Two of the country's largest counties will be sending armed guards to their schools beginning today as students head back to class after the holiday break.
Sheriff Joe Arpaio of Arizona's Maricopa County, which includes Phoenix and Tempe, sent a group of armed volunteers, known as his "volunteer posse," to patrol area schools today.
He had previously used the group to help bolster security at area malls during the heavy holiday shopping season, and to scope out undocumented immigrants living in the county.
Arpaio said it wasn't only the Newtown, Conn., school massacre on Dec.14 that convinced him to enlist his posse to patrol area schools -- a more local threat that resulted in the Dec. 20 arrest of a 16-year-old student at Red Mountain High School in Mesa for a plot to bomb the school and shoot the students and faculty also persuaded him.
"She did admit that she was going to blow up the school and shoot people in the school, and that sort of got me more interested in schools that are opening today," Arpaio told ABC News. "The posse was finishing their assignment after Christmas, so why not utilize those resources to patrol the perimeter of schools?"
More than 500 volunteers will help to patrol the county's 52 schools, along with members of the sheriff's Special Weapons and Tactics, or SWAT, team when they are not performing their regular duties, along with police dog units, Arpaio said. The volunteers will receive 100 hours of training and drive marked vehicles. In some cases, they will be armed with automatic weapons, he said.
"I believe we should put police officers in school, in uniform, armed," Arpaio said. "But so far all the politicians do is talk, talk, talk, and so we're out there doing something."
Police officers in Los Angeles County are also taking action as more than a dozen law enforcement agencies increase patrols in area public schools beginning today.
"Every division has deployed officers to the actual schools," said Los Angeles Police Department Lt.

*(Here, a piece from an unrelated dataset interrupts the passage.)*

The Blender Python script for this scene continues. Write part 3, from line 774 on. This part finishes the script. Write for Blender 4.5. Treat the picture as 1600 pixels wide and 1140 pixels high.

Andy Neiman. "We'll have officers at every single elementary school this morning as children arrive with parents, and they'll be there for departure at the close of schools today."
Neiman said that officers will show up at schools throughout Los Angeles throughout the day to make sure students, faculty and parents are aware of their presence.
"It's a reassurance in response to what occurred in Newtown. This is one thing that the leadership here in Los Angeles got together, and Chief Charlie Beck decided he wanted to reassure our community that our kids and schools are safe. We're putting police officers there so they can be seen," Neiman said.
The beefed-up presence will continue for an "indefinite" amount of time, he said. Officers will also patrol any private schools that request extra security, according to ABC News station KABC.
"We just want to monitor them a little bit closer," said Sgt. Michael Arriaga, spokesman for the Los Angeles Sheriff's Department. "We're going to have an increased presence and instruct our personnel that if nothing serious is pending, then kind of as a routine they should make their presence known."
Kim Amer, a parent, told KABC. "I think more security will make people feel better. Right now, when these types of things are going on, you can't have too much security."